Thursday, July 9, 2009

Credit where credit is due

I've just been in Facebook contact with the guy responsible for me becoming a Navy musician.

David Lewis and I were freshman together at Ithaca College, 1966-67. These were not years of widespread academic stability and accomplishment. We formed a guitar/bass duo and played "Eve of Destruction" and "Nashville Cats" for beer in the campus pub. Dave eventually joined the Navy and I transferred to another school. I ran into him in New York City in the late '60s; he had a job playing the French horn in the New London Navy Band, spare time in the city, money in his pocket and not too many complaints beyond haircuts.

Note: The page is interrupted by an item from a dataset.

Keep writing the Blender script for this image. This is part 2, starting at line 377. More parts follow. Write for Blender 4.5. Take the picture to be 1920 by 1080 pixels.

By 1974, I had become a college graduate with a worthless degree in Theater, a half-baked pianist and three-chord guitarist, substitute teaching English as a Foreign Language in Washington, D.C., a job for which my qualifications were the fact that I spoke English and my students didn't, a job I performed with the flair of a longshoreman, a job that combined the joy of root canal work with the job security of a pimp's assistant valet.

One day, while trying to decide whether to spend the afternoon slitting my wrists or jumping off the 14th Street Bridge, I remembered my old classmate who had played in a Navy band. Not knowing the difference between a Navy band and The Navy Band, I set up an audition at the Navy Yard, an event that I will describe in glorious detail one day soon. (Chapter One: On the way to his audition, not having touched a piano in three years, Frank stops in a church, sits down at a broken, wheezing pump organ and runs through "A Foggy Day in London Town" to get warmed up.)

The upshot of it all was a number of years in Navy music for which David Lewis is somewhat responsible. Now that I've found him, I'm not sure whether to send him a thank-you letter or spam him with hate mail.